Jakarta, FORTUNE – PT Bukalapak.com Tbk resmi mengambil alih saham mayoritas iPrice, situs pembanding harga e-commerce dari Malaysia. Meski demikian, kedua belah pihak tidak menyebutkan secara terperinci nilai saham yang diakuisisi, maupun nilai transaksi.
Dalam keterangan pers, Selasa (4/4), manajemen Bukalapak menyatakan investasi strategis ke iPrice akan membantu mempercepat sinergi kedua perusahaan.
Apalagi, menurut CEO Bukalapak, Willix Halim, e-commerce di Asia Tenggara telah berkembang pesat dalam beberapa tahun terakhir.
“Dengan keahlian Bukalapak yang luas dalam e-commerce dan basis pengguna setia iPrice serta teknologi eksklusif, kami yakin dapat membuka potensi penuh platform ini,” kata Willix, yang juga peraih Fortune Indonesia 40 Under 40.
Bagi Bukalapak, lanjut Willix, kerja sama dengan iPrice akan membantu perusahaan dalam mengalihkan fokusnya dari persaingan dengan lokapasar lain. Perusahaan, katanya, akan mulai berfokus membangun marketplace dengan pasar yang spesifik (niche market), serta mempercepat pertumbuhan pada segmen ini.
Solusi iPrice
Investor iPrice, termasuk Itochu dan Naver, menyambut baik kesepakatan dengan Bukalapak.
iPrice menyatakan fokusnya adalah penyediaan layanan perbandingan harga di Asia Tenggara selama 8 tahun terakhir.
Pada 2022, mereka telah membantu lebih dari 100 juta konsumen di kawasan. Berkat teknologinya, iPrice menyatakan telah menampilkan penawaran dan diskon terbaik dari lebih 8 miliar penawaran di pasar.

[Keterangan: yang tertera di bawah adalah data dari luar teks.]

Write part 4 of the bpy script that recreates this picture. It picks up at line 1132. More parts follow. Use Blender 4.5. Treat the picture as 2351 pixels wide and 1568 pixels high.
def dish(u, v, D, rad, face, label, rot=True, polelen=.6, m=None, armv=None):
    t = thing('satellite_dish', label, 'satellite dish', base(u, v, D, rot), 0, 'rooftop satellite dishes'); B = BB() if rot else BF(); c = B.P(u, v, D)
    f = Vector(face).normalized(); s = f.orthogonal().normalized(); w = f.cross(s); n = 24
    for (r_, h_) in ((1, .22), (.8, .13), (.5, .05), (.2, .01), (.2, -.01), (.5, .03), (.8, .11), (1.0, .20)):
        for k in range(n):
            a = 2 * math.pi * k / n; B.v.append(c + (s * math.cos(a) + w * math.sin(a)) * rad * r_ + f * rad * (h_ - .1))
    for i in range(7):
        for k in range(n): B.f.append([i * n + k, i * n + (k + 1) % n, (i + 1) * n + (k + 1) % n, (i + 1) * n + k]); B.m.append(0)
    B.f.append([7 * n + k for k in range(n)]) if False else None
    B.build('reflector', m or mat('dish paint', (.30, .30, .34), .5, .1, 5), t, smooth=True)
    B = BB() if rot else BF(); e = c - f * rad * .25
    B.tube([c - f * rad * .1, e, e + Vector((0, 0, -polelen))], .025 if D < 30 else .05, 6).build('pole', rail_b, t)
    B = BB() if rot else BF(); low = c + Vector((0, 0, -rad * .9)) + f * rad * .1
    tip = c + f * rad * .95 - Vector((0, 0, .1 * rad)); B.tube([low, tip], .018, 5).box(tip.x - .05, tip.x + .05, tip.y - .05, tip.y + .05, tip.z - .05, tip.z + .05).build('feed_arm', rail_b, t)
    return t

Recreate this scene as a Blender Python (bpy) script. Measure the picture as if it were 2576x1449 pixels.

Perusahaan itu pun mengaku ikut terpengaruh oleh pasar pendanaan yang lesu sejak tahun lalu. Perusahaan beradaptasi dengan menyesuaikan beberapa aspek bisnisnya, serta melakukan memangkas jumlah tim secara substansial.
"Kemitraan ini akan memungkinkan kami memperluas layanan untuk membantu lebih banyak pengguna menghemat uang di vertikal baru, seperti gaming, dan geografi, seperti Australia,” kata Co-founder iPrice, Heinrich Wendel.
Kinerja Bukalapak
Dalam siaran persnya, Selasa (28/3), manajemen Bukalapak menyatakan laba operasionalnya sepanjang 2022 mencapai Rp1,76 triliun, atau berbalik dari rugi Rp1,71 triliun pada tahun sebelumnya. Ini terutama disebabkan oleh laba nilai investasi mark-to-market dari PT Allo Bank Tbk.
Perusahaan berkode emiten BUKA itu mencatat laba bersih Rp1,89 triliun pada 2022, atau membaik dari rugi bersih Rp1,68 triliun pada 2021.
Meskipun telah mencatat laba bersih, perusahaan itu tetap memiliki fokus pada kinerja operasional. Oleh karena itu, BUKA tetap menggunakan adjusted ebitda sebagai indikator kinerjanya.
Pada kuartal IV-2022, Bukalapak membukukan ebitda yang disesuaikan sebesar minus Rp235 miliar.
Namun, perusahaan mengaku memiliki permodalan yang kuat, dengan posisi kas Rp20,3 triliun pada akhir 2022.